A United States-USSR archaeological symposium, scheduled to open at Harvard on May 24, has been postponed six months because of Soviet delays in selecting their delegates.

The conference, part of the first archaeological exchange between the two nations, was moved to November 9 because the Soviet Academy of Sciences provided a final list of nine delegates too late for final arrangements to be made, U.S. organizers said yesterday.

Socialist Competition

Confusion and competition within the Soviet Union, not international tension, caused the delay, organizers added.

"Moscow was dealing with several of its provincial republics--Uzbekistan, Tadjikistan and Turkmenistan--and apparently the provincial academies of science had difficulty selecting people." C.C. Lamberg-Karlovsky, director of the Peabody Museum and one of the meeting's organizers, said yesterday.

"There is no evidence it had anything to do with Afghanistan or our State Department's reticence to allow scientific exchanges," he added.
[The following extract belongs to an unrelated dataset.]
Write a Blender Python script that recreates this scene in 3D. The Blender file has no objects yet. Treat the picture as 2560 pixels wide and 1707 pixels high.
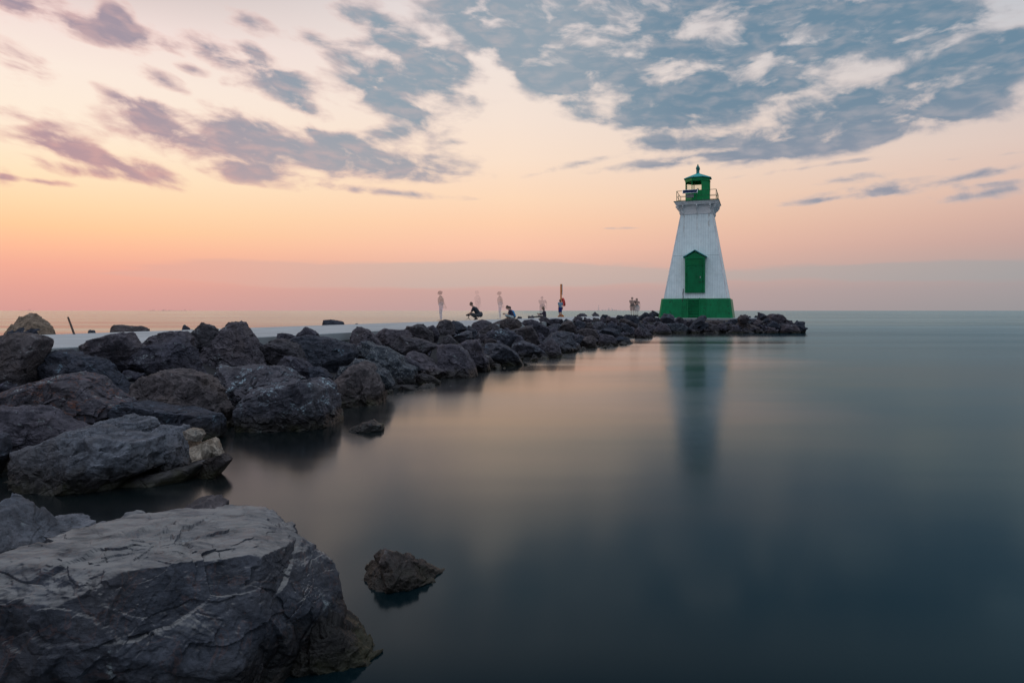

Philip Kohl, professor of anthropology at Wellesley College and a conference organizer agreed, adding that the Soviets had to satisfy many "local bigwigs, people who are powerful within their own local institutes."

Four of the Soviet scientists on the final list of delegates are "major and first class archaeologists." Lamberg-Karlovsky said, adding that the remaining five came from republics bordering Iran and Afghanistan and had never been ouvside of the Soviet Union.

"They have done considerable justice in making up their delegation. We don't have three tour guides whom no one has ever heard of," he said.

The conference, which was arranged in 1979, will last for about two weeks. In 1982, eight to ten American anthropologists will make a reciprocal journey to the Soviet Union.